▶ [Given problem] From the listing below, restate word for word the lines from the line containing "Recreate this scene" down through the line containing "from mathutils import Vector, Matrix". Exclude pictures.

▶ [Working data]

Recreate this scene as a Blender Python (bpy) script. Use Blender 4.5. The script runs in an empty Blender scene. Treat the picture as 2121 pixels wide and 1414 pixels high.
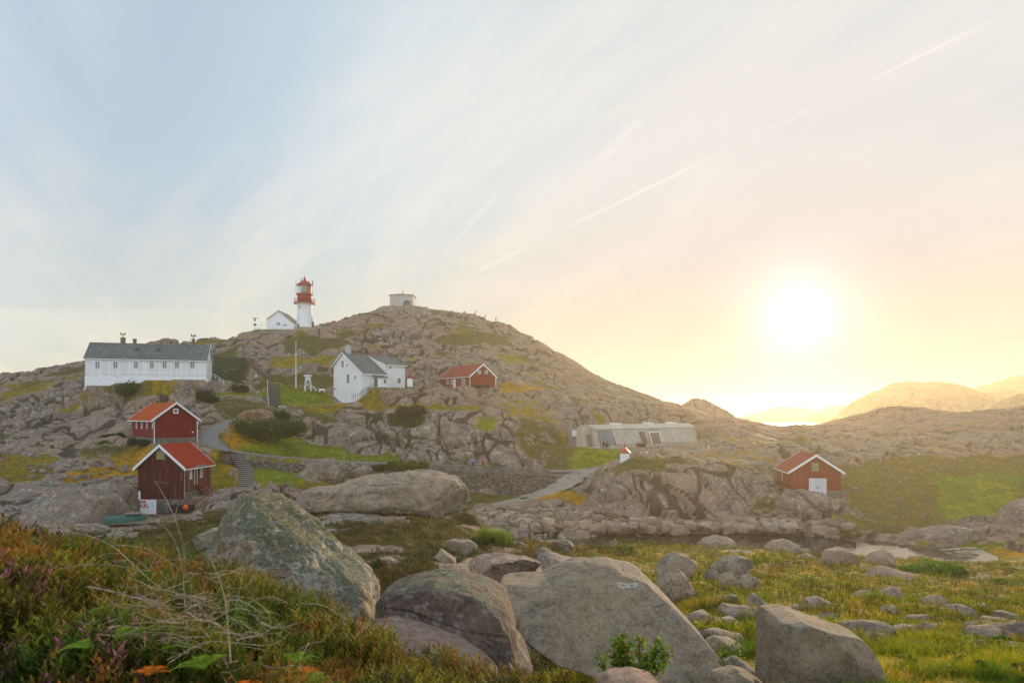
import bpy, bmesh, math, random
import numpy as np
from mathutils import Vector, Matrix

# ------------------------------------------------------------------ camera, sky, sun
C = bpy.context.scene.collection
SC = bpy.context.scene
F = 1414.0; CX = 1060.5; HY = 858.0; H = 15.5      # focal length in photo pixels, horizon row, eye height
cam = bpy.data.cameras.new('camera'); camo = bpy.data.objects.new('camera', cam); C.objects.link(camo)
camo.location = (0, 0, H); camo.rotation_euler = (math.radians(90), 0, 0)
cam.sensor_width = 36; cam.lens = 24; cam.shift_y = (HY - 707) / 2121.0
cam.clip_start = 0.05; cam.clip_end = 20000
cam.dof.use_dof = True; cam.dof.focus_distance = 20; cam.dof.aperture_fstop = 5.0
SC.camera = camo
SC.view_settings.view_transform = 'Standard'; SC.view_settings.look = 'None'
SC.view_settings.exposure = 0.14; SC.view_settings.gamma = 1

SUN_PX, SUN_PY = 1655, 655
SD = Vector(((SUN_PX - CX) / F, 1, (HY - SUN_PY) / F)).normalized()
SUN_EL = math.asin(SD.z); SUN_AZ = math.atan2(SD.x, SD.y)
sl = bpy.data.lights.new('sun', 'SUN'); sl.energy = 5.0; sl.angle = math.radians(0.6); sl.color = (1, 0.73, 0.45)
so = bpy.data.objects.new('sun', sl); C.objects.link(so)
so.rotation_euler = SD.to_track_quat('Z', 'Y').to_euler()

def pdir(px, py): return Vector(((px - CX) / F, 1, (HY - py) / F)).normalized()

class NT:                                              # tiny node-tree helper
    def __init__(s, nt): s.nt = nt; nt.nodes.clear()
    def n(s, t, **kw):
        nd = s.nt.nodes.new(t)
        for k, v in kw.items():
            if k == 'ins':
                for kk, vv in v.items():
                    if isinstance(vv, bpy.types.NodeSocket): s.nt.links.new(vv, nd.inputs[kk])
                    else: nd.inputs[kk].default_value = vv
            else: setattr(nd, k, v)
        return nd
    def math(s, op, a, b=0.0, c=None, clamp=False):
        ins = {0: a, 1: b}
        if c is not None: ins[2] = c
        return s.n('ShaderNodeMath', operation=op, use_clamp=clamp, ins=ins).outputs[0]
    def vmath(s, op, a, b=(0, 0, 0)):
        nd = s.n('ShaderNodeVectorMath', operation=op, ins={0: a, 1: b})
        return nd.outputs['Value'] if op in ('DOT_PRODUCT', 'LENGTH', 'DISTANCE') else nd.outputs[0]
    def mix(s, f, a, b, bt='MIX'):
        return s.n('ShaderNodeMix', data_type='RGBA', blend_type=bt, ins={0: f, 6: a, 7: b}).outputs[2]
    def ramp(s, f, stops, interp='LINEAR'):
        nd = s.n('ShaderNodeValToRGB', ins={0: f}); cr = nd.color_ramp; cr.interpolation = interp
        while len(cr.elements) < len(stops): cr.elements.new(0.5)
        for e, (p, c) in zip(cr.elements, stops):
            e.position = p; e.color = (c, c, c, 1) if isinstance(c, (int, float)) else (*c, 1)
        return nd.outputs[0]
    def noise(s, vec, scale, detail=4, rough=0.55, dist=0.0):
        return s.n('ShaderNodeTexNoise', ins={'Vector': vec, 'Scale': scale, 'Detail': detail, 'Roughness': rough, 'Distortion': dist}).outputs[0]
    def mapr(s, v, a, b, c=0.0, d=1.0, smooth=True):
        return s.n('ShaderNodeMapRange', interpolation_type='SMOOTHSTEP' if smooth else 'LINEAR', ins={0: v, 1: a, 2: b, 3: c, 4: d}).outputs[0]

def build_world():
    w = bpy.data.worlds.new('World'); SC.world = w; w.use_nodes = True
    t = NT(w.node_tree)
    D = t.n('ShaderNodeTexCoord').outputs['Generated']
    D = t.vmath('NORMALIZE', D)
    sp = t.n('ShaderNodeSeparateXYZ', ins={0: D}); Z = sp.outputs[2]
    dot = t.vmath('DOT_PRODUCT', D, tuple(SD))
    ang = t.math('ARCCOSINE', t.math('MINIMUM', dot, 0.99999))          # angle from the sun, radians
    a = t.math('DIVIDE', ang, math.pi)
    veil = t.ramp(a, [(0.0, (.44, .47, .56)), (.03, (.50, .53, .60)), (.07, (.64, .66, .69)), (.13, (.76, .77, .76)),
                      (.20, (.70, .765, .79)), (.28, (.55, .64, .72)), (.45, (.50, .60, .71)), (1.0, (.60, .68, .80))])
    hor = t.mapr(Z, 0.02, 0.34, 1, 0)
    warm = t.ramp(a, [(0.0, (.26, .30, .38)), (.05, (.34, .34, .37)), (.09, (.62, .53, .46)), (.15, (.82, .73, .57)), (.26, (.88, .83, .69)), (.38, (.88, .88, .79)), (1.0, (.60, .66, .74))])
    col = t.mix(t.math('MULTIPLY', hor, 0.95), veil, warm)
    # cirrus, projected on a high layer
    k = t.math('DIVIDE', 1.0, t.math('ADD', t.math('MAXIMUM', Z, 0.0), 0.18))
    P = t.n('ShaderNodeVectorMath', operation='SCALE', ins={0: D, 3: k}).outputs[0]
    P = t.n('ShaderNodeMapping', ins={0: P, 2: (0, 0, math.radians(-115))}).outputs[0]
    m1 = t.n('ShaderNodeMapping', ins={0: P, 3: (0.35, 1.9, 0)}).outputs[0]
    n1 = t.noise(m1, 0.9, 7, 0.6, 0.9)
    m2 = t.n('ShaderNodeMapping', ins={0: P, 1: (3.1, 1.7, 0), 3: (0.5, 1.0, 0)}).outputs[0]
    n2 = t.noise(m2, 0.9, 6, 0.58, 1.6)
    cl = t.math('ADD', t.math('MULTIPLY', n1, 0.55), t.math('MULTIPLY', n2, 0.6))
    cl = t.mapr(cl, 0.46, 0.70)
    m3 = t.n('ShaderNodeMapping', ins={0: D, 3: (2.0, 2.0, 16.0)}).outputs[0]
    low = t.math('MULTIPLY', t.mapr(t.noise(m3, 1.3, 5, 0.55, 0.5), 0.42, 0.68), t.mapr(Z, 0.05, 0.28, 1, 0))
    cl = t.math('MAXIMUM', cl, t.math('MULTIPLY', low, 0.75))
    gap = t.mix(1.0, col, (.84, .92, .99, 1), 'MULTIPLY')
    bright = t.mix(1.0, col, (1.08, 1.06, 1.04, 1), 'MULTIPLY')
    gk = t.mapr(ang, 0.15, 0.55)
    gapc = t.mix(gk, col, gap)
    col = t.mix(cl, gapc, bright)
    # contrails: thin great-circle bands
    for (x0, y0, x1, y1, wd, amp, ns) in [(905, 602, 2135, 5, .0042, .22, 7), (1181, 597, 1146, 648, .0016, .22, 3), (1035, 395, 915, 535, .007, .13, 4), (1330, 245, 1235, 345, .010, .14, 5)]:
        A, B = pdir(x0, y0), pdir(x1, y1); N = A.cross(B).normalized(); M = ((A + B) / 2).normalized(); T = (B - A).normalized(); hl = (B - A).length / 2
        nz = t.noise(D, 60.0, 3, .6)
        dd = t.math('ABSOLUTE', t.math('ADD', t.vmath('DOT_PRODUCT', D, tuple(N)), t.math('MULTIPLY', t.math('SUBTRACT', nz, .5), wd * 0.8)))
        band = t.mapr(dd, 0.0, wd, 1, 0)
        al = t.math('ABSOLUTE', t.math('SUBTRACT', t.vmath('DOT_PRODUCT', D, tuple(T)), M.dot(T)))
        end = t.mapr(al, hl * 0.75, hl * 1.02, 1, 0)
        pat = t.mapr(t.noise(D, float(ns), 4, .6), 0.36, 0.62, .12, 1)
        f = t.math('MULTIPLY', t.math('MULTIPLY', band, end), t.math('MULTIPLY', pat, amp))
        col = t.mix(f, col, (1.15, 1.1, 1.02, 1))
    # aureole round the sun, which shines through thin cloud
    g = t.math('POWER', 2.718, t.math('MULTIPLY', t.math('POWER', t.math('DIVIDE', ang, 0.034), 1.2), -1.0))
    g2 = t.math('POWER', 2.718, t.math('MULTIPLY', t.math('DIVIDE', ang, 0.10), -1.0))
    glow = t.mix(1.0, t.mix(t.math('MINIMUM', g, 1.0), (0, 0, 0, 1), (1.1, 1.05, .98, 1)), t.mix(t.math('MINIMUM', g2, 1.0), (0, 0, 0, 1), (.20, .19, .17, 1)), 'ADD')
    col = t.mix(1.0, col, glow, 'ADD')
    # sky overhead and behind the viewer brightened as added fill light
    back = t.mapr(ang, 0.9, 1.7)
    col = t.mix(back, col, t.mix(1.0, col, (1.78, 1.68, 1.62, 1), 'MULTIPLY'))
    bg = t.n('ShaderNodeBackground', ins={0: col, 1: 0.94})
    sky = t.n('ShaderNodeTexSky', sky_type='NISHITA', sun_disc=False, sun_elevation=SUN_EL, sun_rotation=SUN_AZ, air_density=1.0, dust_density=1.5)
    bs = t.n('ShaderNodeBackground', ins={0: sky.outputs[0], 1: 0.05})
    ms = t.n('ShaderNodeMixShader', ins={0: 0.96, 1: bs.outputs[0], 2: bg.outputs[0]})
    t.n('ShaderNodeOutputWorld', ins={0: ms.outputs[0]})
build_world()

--

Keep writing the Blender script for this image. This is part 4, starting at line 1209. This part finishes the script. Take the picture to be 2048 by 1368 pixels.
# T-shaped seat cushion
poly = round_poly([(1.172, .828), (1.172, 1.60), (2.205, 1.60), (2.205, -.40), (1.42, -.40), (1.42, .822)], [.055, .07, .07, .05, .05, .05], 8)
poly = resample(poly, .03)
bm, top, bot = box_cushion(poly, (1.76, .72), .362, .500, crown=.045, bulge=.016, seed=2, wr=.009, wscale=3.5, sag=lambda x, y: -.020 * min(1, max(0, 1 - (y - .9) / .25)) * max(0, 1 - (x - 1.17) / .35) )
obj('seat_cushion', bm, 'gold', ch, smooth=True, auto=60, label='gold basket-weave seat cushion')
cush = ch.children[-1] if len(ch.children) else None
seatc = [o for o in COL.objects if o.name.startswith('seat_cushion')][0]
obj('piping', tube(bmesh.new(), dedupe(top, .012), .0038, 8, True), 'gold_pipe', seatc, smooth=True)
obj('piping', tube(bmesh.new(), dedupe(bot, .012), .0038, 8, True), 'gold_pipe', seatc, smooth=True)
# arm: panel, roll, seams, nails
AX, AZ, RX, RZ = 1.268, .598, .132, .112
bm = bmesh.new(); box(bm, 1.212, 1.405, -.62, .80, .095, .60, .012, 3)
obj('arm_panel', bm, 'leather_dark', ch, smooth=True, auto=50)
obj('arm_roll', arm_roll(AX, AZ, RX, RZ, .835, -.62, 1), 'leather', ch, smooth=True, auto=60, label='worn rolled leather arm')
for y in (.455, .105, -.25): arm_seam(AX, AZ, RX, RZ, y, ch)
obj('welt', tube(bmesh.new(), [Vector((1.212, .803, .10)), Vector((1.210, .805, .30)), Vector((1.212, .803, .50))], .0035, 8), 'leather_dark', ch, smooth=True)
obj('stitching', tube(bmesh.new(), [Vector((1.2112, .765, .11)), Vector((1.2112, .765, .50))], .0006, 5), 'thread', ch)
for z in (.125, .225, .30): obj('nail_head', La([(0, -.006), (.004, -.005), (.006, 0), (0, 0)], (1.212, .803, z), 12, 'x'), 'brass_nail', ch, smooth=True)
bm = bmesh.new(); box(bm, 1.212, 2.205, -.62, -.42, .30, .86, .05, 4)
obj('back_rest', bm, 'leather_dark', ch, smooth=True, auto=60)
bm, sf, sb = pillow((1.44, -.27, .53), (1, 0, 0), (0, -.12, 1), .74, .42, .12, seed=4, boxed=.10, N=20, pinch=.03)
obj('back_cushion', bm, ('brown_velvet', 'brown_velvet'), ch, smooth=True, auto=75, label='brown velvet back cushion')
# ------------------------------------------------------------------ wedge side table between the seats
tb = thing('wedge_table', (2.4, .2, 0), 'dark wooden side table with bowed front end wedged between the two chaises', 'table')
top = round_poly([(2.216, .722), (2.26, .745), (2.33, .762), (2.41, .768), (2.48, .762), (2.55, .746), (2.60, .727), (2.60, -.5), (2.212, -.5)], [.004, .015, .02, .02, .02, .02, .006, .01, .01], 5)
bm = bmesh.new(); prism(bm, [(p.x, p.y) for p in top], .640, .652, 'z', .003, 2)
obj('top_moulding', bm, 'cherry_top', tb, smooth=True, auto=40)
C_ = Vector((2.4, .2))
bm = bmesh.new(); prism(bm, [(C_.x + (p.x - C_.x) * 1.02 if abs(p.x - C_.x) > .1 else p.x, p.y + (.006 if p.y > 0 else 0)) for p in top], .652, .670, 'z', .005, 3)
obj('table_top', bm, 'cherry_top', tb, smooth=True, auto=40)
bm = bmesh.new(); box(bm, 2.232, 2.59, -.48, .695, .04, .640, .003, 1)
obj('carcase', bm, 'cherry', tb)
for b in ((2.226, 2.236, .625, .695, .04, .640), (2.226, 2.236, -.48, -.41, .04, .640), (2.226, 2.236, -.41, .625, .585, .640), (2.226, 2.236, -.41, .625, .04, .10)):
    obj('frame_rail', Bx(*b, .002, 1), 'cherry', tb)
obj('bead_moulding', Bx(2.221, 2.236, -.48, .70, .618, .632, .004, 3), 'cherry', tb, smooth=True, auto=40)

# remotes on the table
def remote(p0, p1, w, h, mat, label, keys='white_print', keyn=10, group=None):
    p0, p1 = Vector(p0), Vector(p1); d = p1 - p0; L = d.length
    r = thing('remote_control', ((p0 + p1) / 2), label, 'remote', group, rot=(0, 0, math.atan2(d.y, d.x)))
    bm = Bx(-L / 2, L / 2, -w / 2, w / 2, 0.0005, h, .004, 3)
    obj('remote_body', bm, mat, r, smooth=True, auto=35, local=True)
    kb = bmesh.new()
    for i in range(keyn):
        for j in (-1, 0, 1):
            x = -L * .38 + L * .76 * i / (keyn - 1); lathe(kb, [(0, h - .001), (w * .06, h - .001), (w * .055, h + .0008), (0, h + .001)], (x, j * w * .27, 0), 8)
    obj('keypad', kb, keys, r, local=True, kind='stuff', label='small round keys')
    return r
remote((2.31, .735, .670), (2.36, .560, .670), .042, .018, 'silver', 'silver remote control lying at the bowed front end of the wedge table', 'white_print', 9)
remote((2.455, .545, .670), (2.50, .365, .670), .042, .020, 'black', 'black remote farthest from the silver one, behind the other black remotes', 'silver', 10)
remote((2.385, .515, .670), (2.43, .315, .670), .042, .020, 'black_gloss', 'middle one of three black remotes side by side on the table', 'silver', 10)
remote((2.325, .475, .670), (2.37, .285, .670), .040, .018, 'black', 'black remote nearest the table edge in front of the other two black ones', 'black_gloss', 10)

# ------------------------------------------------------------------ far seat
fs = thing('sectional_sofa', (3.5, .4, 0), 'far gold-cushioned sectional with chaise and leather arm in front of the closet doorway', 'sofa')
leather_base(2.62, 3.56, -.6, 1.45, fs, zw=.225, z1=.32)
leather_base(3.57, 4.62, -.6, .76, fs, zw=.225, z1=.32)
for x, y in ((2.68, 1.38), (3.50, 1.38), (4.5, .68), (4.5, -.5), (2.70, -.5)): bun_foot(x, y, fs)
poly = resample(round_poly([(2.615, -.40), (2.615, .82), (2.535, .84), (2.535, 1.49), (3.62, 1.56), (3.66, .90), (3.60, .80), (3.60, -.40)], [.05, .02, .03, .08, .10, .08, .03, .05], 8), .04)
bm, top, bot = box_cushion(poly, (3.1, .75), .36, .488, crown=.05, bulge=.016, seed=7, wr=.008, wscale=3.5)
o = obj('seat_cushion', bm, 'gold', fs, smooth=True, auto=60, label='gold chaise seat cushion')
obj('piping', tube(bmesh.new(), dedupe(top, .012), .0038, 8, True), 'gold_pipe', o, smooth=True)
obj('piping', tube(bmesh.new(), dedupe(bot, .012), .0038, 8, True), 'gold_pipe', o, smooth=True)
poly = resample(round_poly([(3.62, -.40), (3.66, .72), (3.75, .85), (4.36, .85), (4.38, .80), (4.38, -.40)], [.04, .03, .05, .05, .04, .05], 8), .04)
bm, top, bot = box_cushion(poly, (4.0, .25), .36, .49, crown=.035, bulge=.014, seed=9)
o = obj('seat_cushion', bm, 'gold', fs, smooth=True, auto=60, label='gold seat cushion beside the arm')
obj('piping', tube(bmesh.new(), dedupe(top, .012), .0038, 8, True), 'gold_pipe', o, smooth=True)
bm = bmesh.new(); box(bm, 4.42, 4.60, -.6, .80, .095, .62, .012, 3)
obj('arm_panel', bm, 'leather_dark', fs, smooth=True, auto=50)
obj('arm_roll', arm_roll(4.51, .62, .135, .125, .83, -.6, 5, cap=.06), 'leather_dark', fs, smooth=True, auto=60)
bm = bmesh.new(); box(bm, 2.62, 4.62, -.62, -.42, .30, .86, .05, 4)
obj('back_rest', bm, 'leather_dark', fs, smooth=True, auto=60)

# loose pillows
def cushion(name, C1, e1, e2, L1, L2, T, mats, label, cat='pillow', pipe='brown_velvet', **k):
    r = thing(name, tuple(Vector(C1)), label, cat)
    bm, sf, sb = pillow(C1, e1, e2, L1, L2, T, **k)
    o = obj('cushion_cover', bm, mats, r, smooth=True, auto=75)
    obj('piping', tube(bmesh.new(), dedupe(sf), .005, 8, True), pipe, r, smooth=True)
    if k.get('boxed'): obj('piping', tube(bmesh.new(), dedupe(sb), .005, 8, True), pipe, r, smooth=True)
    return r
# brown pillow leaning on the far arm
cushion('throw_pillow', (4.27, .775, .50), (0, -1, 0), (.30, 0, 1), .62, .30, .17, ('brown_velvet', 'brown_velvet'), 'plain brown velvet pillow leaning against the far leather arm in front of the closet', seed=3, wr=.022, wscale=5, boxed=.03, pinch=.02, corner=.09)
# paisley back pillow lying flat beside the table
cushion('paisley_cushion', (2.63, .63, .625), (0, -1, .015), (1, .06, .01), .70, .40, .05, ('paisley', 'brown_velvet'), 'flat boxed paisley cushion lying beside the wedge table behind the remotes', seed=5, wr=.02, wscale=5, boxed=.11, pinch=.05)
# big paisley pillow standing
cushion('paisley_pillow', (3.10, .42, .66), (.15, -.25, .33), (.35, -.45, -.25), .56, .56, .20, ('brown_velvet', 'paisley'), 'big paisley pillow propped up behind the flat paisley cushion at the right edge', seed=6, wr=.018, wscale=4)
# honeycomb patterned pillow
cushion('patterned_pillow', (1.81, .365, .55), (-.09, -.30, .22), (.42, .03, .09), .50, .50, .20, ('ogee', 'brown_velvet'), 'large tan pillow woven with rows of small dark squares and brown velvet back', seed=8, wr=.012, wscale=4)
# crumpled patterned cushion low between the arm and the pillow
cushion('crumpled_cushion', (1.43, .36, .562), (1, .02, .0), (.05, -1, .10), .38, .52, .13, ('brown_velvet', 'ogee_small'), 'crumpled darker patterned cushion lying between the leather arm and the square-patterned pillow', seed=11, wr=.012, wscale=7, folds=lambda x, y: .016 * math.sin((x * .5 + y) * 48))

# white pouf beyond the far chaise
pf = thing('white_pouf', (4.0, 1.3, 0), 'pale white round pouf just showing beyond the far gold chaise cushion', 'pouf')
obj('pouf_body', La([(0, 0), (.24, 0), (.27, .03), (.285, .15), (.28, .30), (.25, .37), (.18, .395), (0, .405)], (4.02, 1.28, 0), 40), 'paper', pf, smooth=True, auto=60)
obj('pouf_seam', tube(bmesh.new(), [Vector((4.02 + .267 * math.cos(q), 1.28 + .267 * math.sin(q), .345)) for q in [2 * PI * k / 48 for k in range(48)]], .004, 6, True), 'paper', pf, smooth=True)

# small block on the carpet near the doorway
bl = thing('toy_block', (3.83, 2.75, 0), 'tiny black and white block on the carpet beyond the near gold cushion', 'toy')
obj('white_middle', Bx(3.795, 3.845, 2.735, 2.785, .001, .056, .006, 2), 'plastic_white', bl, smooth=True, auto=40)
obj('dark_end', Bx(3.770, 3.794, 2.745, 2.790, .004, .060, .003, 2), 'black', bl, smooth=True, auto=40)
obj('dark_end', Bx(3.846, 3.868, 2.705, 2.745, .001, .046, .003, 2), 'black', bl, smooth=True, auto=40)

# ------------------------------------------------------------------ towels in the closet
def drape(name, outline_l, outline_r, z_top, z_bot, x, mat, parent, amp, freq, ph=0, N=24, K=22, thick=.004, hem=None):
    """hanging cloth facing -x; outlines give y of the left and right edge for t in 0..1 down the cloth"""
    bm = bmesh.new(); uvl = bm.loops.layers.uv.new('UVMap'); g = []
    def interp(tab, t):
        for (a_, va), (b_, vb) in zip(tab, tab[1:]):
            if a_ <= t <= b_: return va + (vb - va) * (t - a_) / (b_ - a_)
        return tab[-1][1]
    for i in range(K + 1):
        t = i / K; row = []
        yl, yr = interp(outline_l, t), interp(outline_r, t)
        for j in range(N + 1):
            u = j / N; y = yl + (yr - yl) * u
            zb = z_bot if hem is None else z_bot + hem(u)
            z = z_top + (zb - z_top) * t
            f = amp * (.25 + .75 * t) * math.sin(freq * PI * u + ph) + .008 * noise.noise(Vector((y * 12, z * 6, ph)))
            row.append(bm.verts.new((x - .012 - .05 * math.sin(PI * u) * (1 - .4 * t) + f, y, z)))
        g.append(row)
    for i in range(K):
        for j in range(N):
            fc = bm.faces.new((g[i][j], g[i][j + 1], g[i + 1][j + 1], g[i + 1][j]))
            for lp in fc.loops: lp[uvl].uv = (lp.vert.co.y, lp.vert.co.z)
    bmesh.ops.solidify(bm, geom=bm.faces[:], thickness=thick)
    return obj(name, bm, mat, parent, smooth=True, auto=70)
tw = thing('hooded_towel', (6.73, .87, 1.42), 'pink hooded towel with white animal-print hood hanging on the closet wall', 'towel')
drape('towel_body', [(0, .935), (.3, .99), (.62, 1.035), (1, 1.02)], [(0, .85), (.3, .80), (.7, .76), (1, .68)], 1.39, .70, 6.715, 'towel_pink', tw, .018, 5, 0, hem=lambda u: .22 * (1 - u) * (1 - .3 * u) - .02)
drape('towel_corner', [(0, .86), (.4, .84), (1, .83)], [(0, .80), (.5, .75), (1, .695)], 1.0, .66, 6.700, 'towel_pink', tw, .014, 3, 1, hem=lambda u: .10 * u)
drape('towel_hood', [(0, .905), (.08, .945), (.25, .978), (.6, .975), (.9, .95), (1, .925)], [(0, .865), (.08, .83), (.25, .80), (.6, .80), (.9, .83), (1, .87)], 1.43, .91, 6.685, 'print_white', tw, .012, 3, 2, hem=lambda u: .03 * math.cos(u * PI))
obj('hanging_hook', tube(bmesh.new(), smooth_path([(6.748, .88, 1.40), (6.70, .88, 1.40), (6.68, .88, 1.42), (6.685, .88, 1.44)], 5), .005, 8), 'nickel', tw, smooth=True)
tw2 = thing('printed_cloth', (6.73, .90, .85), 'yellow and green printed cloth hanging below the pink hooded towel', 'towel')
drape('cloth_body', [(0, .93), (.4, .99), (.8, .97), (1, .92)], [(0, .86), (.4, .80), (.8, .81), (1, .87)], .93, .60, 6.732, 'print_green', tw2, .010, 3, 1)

▶ [Exercise solution]
Recreate this scene as a Blender Python (bpy) script. Use Blender 4.5. The script runs in an empty Blender scene. Treat the picture as 2121 pixels wide and 1414 pixels high.
import bpy, bmesh, math, random
import numpy as np
from mathutils import Vector, Matrix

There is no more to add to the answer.